- _TASK PROMPT_:
Locate the line that contains "1655 pixels high." and the line that contains "return 5e-5 + 2.5e-6 * s.k". Copy both of them exactly, together with every line between them, and no others.

- _DATA LISTING_:
○ ○ ○ ○ ○ ○ ○
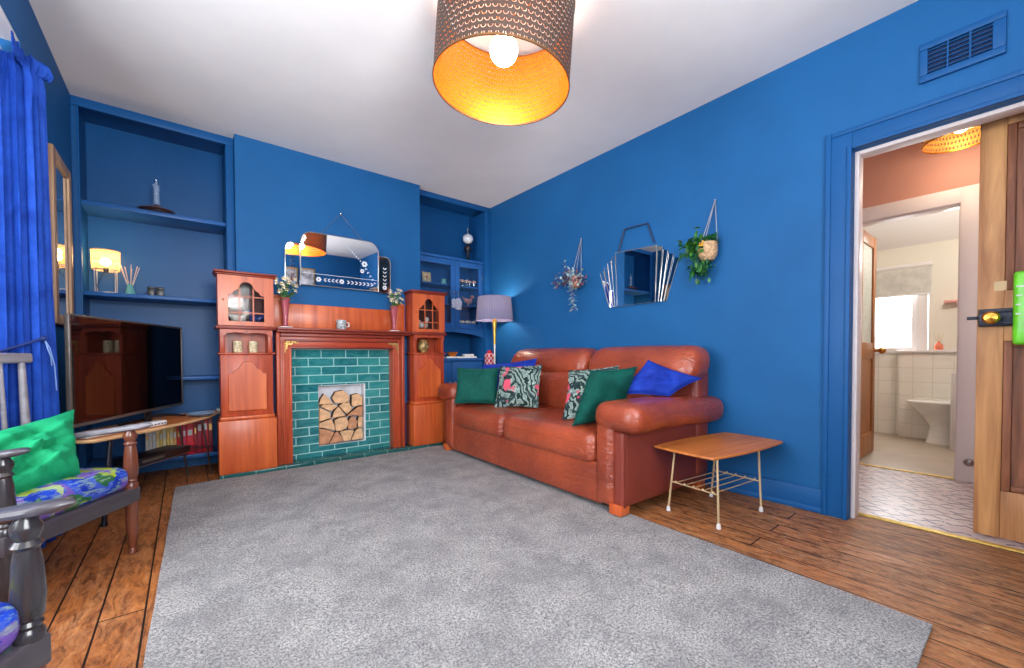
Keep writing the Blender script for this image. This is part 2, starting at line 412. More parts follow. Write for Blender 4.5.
○ ○ ○ ○ ○ ○ ○
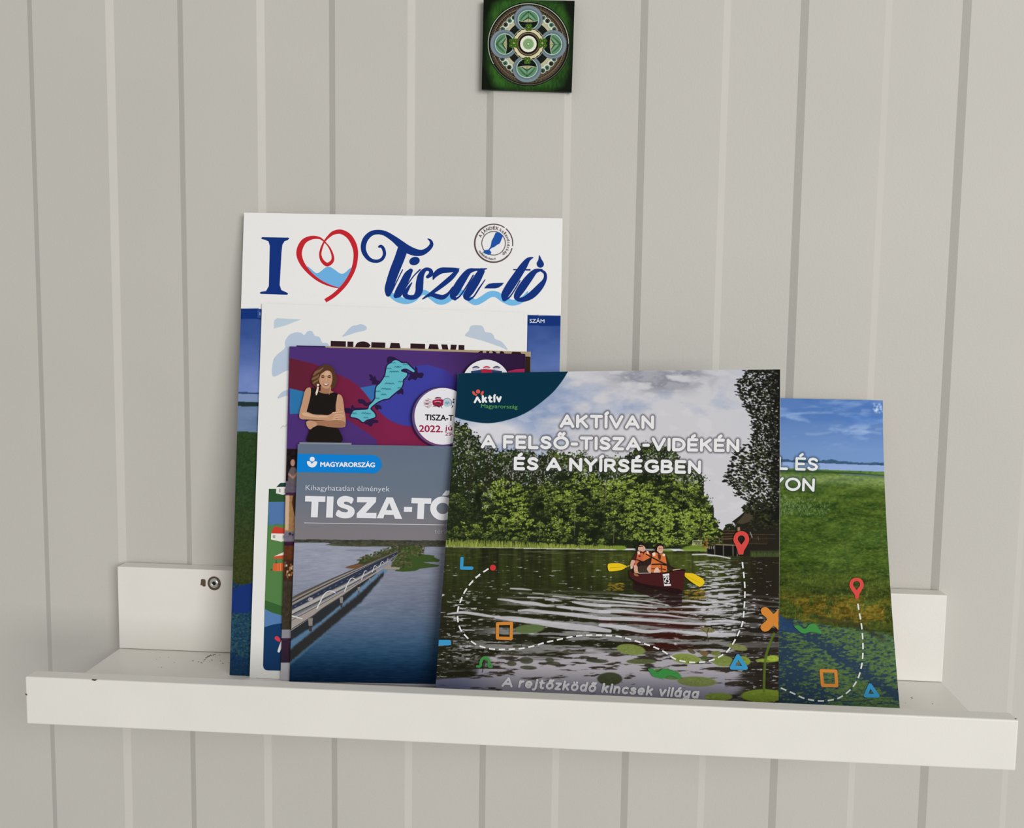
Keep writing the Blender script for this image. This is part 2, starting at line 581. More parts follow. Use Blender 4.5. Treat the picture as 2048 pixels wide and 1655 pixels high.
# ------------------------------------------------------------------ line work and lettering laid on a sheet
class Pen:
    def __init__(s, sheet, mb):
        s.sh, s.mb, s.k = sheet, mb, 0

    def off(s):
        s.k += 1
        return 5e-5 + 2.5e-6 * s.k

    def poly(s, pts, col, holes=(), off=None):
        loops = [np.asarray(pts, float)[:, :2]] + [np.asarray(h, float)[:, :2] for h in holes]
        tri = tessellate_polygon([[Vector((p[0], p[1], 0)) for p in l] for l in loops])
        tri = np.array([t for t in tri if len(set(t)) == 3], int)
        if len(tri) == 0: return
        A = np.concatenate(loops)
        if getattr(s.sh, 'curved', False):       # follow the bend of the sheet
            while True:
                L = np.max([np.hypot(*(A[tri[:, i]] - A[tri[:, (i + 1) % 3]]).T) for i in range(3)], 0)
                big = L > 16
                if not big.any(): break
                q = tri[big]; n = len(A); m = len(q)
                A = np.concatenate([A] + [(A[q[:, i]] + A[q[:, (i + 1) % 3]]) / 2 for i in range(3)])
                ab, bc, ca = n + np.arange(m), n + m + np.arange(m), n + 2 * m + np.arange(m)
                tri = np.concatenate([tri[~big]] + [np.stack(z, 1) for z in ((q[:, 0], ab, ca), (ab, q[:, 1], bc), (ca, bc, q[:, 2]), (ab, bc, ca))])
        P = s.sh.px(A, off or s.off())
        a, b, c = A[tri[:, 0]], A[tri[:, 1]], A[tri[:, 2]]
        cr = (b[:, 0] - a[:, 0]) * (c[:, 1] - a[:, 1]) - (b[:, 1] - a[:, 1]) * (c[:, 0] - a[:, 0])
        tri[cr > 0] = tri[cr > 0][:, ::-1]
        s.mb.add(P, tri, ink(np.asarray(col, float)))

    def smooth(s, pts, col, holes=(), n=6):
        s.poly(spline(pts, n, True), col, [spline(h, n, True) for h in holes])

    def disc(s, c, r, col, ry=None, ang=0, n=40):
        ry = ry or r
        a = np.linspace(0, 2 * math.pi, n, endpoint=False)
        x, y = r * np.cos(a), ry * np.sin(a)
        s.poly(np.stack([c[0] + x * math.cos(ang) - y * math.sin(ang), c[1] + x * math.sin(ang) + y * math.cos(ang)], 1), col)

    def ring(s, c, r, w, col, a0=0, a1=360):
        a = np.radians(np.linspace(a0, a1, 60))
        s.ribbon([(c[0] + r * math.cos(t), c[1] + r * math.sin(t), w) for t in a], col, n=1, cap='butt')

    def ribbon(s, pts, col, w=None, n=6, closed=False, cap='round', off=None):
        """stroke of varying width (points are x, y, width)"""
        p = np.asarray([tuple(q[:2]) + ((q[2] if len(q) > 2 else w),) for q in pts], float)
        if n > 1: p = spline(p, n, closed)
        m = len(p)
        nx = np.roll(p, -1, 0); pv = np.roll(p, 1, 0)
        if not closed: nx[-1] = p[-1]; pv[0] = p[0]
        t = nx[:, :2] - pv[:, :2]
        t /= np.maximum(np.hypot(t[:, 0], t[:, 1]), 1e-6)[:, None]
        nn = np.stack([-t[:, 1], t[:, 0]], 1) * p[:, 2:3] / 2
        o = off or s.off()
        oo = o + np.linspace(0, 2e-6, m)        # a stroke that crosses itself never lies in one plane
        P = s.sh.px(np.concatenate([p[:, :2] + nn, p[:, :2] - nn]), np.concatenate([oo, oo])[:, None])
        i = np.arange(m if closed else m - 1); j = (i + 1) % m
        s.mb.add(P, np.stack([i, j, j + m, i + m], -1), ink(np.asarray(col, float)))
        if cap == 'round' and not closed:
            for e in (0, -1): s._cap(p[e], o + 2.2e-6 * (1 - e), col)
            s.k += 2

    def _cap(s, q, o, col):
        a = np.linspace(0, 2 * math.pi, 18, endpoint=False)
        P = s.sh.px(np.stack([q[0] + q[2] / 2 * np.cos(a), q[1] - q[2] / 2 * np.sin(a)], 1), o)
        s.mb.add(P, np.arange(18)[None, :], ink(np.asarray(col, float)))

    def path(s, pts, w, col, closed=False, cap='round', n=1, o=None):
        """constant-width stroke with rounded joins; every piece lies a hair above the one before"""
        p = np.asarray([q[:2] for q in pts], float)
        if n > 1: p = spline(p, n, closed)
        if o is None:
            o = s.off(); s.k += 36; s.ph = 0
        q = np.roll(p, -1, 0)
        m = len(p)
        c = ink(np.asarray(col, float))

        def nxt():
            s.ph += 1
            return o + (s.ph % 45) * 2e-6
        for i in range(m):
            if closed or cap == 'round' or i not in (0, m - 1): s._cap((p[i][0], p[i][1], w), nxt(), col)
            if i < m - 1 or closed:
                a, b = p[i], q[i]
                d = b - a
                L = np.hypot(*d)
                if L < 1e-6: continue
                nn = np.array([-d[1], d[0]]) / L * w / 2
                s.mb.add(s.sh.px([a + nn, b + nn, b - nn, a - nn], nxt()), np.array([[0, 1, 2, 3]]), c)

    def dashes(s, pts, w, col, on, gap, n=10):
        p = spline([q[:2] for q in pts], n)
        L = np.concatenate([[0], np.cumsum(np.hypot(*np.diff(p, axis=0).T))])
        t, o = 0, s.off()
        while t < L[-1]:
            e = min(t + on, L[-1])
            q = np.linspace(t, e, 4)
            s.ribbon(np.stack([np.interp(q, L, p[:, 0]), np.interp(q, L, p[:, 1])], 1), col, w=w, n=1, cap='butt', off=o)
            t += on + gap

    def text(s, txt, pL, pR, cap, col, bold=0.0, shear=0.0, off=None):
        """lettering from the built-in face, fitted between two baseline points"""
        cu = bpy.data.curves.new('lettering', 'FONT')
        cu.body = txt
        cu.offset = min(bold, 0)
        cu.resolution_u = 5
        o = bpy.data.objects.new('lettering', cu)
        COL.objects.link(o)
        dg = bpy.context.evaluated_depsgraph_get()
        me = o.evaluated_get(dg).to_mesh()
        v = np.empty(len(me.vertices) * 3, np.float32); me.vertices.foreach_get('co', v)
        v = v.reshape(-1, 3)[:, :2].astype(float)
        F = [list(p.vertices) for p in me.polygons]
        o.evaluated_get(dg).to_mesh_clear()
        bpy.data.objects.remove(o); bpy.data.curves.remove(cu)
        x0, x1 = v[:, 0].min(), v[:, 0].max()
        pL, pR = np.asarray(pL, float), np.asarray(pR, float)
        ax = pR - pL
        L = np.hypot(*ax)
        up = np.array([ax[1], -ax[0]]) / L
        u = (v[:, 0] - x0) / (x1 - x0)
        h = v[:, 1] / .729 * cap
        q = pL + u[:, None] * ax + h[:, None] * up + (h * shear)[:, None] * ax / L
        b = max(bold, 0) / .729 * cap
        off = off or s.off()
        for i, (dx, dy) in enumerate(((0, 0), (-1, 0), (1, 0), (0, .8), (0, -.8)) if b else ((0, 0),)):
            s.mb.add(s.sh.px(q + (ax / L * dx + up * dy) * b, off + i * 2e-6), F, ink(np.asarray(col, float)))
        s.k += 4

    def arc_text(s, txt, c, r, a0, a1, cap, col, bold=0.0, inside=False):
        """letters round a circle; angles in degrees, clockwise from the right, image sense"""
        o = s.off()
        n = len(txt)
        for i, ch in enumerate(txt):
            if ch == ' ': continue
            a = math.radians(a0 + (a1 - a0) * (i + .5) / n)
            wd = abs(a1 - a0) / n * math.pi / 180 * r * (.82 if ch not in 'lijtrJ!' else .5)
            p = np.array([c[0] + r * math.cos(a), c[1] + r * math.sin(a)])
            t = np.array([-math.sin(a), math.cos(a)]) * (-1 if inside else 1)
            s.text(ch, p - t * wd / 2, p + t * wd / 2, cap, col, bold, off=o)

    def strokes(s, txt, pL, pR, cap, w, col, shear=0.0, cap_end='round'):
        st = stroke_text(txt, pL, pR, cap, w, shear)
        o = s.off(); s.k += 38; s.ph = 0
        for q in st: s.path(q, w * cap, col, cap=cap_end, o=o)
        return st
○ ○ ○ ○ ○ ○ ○
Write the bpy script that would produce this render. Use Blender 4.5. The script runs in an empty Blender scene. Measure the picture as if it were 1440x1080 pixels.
○ ○ ○ ○ ○ ○ ○
- _TASK RESPONSE_:
Keep writing the Blender script for this image. This is part 2, starting at line 581. More parts follow. Use Blender 4.5. Treat the picture as 2048 pixels wide and 1655 pixels high.
# ------------------------------------------------------------------ line work and lettering laid on a sheet
class Pen:
    def __init__(s, sheet, mb):
        s.sh, s.mb, s.k = sheet, mb, 0

    def off(s):
        s.k += 1
        return 5e-5 + 2.5e-6 * s.k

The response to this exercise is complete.